Tuesday’s hearing, titled “That’s the Ticket: Promoting Competition and Protecting Consumers in Live Entertainment,” was Congress’s response to the ticketing fiasco in November, when a presale for Swift’s “Eras” tour crashed the website and pushed concert ticket prices north of $30,000. After the outcry over the botched sales, it came out that Live Nation Entertainment was under investigation by the Department of Justice for operating as a monopoly.

That probe is still underway and its findings remain mostly private. The Senate hearing, however, was live-streamed on CSPAN. The result was a multi-hour ordeal featuring the anxiously sweating president of Live Nation, two musicians from an eight-member Rhode Island soul-pop band, an unparalleled concentration of “fathers of daughters,” and multiple Swift-related references, starting with Utah Sen. Mike Lee’s complaint that Sen. Amy Klobuchar remained the anti-trust subcommittee’s chair: “Once again, she's cheer captain and I’m on the bleachers.”

There were several important takeaways from the proceedings, such as Klobuchar’s recollection of her suburban high school days loading into a friend’s van with her pals and “going off to see Led Zeppelin and The Cars and Aerosmith.” But the central thrust was fairly straightforward: The Senate Judiciary has sided with the Swifties. “This is clearly a bipartisan endeavor,” Klobuchar said in her opening statement. “You can't have too much consolidation, something that unfortunately for this country, as an ode to Taylor Swift, I will say we know all too well.”

Live Nation Entertainment president Joe Berchtold, the hearing’s first witness, denied that the merger was a monopoly. He claimed the company did not set ticket prices, volumes, or service fees, placing the blame for any inflated prices on scalpers and bots. This did not seem to convince the crowd. Sen. Dick Durbin said the merger’s consent decree, which set conditions on how the twin companies could weaponize their joint power, “does not appear to have been effective.” Sen. Marsha Blackburn, self-described “wingnut” whom Swift herself opposed in the 2018 midterms, called the bot excuse “unbelievable.” Even Sen. John Kennedy, one of Berchtold’s most sympathetic listeners, said: “I’m not against big, per se. I’m against dumb. The way your company handled the ticket sales with Ms. Swift was a debacle.”

It’s still unclear what the hearing will do, beyond offer a soap box for senators to make a play for the under-30 crowd by touting a baseline fluency with Taylor Swift lyrics.
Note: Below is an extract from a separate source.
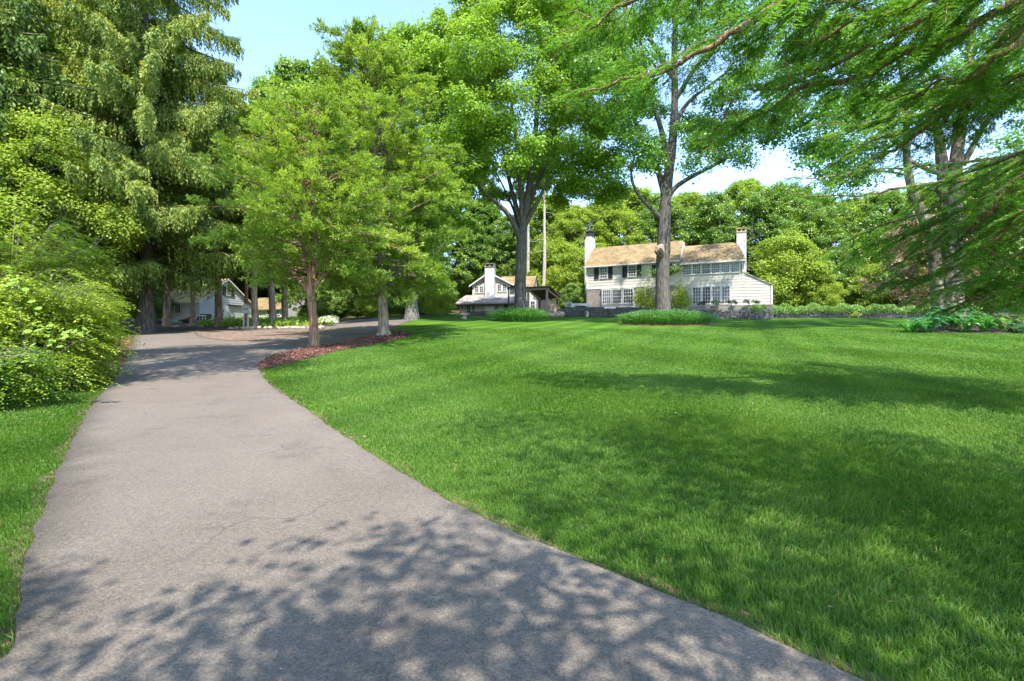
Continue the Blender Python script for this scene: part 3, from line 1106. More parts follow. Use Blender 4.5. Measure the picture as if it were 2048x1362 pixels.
# right block
for (x0, x1) in ((1366, 1382), (1385.3, 1401), (1404.2, 1420), (1423.5, 1439.3), (1443, 1458.7), (1462.2, 1478.6)):
    xc = (x0 + x1) / 2
    k = (xc - 1366) / 112
    window(house, H, H.s(x0 - 1.4), H.s(x1 + 1.4), zp(551 - 5.5 * k, xc), zp(529.5 - 6 * k, xc), 0, 4, 4, cas=.10, split=True)
for (x0, x1) in ((1386, 1401.8), (1405.4, 1421), (1424.6, 1440.3), (1443.8, 1460)):
    xc = (x0 + x1) / 2
    window(house, H, H.s(x0 - 2.1), H.s(x1 + 2.1), zp(609, xc), zp(573 - 3 * (xc - 1386) / 74, xc), 0, 3, 5, cas=.13, name='tall_window')


def chimney(root, fr, s0, s1, w0, w1, z0, z1, mat, capmat, caph=.35, shoulder=None):
    m = MB()
    m.fbox(fr, s0, s1, w0, w1, z0, z1)
    o = m.build('chimney', mat, root)
    c = MB()
    c.fbox(fr, s0 - .06, s1 + .06, w0 - .06, w1 + .06, z1 - .02, z1 + .1)
    t = .12
    h0, h1 = z1 + .1, z1 + caph
    for a, b, p, q in ((s0, s0 + t, w0, w1), (s1 - t, s1, w0, w1), ((s0 + s1) / 2 - t / 2, (s0 + s1) / 2 + t / 2, w0, w1)):
        c.fbox(fr, a, b, p, q, h0, h1)
    c.fbox(fr, s0 - .05, s1 + .05, w0 - .05, w1 + .05, h1, h1 + .07)
    c.build('chimney_cap', capmat, o)
    return o


m = MB()
ch = (H.s(1172, 3.5), H.s(1188.5, 3.5))
c0, c1 = ch
m.prism_s(H, [(c0, zt - 1), (c1, zt - 1), (c1, 14.1), (c1 - .22, 14.7), (c0 + .18, 14.7), (c0, 14.1)], 3.0, 4.0)
o = m.build('chimney', M['white_brick'], house)
m = MB()
m.fbox(H, c0 + .14, c1 - .18, 3.02, 3.98, 14.702, 15.3)
m.fbox(H, c0 + .06, c1 - .10, 2.94, 4.06, 15.302, 15.42)
m.build('flue', M['dark_metal'], o)
chimney(house, H, H.s(1473.5, 3.4), H.s(1492.5, 3.4), 3.0, 4.1, zt, 13.55, M['white_brick'], M['tan_stone'], .38)
m = MB()
m.fbox(H, sC + .02, sC + .4, 2.9, 4.2, zt, eB)
# downpipe
m2 = MB()
m2.tube([H(sC - .25, -.12, eB - .2), H(sC - .25, -.12, 8.75)], .05, 8)
m2.build('downpipe', M['white'], house)

# terrace
terr = MB()
terr.prism(H, [(-1.7, 3.5), (14, 3.5), (14, zt - .02), (-1.7, zt - .02)], -3.2, 19.9)
tag(terr.build('terrace', M['house_stone']), 'raised terrace the main house stands on', None, None, 'structure')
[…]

But, at the very least, it definitely clarified their feelings on the matter. “Ticketmaster had the temerity to imply that the debacle involved in pre-ticket sales was Taylor Swift’s fault because she was failing to do too many concerts,” Sen. Richard Blumenthal said. “May I suggest respectfully that Ticketmaster ought to look in the mirror and say, ‘I'm the problem. It's me.’” Hope the congressional aide who came up with that was paid overtime.